TASK BRIEF:
Identify and pull out each line of the entries in which "this" occurs.

[Source data]

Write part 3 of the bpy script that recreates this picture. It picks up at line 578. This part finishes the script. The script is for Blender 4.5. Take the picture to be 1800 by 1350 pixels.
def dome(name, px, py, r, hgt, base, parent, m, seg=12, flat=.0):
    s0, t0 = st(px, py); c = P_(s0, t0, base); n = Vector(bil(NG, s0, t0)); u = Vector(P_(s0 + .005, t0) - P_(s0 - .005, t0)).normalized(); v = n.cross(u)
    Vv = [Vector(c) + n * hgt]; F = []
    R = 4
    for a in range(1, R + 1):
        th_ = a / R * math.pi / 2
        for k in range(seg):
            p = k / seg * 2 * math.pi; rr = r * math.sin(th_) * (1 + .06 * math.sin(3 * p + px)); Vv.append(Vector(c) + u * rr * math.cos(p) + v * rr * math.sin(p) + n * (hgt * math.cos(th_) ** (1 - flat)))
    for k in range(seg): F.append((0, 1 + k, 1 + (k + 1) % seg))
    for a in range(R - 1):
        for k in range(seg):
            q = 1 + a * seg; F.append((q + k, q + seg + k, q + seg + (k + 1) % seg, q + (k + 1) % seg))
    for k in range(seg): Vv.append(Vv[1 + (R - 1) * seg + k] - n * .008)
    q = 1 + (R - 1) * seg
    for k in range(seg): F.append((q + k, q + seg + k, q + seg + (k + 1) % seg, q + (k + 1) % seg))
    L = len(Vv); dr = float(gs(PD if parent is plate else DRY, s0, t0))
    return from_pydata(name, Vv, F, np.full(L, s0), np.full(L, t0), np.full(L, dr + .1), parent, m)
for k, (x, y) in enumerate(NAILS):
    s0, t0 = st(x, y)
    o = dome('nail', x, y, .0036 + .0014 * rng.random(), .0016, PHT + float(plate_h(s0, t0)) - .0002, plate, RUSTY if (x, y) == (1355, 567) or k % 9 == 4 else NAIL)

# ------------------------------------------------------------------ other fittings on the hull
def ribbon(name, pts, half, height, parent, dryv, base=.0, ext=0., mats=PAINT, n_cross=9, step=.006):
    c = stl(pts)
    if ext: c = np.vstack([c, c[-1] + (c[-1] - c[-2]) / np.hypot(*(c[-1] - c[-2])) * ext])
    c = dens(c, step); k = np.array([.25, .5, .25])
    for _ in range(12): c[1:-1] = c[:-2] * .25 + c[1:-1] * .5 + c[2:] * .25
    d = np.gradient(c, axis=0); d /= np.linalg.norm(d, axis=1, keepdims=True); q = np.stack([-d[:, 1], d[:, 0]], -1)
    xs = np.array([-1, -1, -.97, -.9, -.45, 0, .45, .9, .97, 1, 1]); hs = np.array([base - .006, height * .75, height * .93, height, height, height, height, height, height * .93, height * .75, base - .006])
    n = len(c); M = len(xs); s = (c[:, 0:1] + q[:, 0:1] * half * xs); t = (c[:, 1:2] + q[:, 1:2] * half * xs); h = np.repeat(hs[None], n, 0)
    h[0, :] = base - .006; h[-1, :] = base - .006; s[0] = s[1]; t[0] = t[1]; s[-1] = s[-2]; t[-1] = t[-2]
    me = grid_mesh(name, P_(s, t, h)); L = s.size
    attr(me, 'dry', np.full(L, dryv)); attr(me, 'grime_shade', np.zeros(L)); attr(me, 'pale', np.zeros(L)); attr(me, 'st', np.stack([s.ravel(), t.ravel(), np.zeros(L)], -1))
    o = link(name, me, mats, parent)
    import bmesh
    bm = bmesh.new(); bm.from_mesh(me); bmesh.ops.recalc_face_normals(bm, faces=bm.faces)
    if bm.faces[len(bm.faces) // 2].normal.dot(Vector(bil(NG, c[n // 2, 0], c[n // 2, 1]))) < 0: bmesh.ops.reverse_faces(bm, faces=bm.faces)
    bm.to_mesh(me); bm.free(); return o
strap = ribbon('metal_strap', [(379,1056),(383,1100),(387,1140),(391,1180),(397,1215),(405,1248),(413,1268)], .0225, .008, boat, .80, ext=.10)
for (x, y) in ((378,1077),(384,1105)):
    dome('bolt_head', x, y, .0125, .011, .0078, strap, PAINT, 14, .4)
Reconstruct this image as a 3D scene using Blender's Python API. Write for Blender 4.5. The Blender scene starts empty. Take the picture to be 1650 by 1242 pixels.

SOLUTION:
Write part 3 of the bpy script that recreates this picture. It picks up at line 578. This part finishes the script. The script is for Blender 4.5. Take the picture to be 1800 by 1350 pixels.
Reconstruct this image as a 3D scene using Blender's Python API. Write for Blender 4.5. The Blender scene starts empty. Take the picture to be 1650 by 1242 pixels.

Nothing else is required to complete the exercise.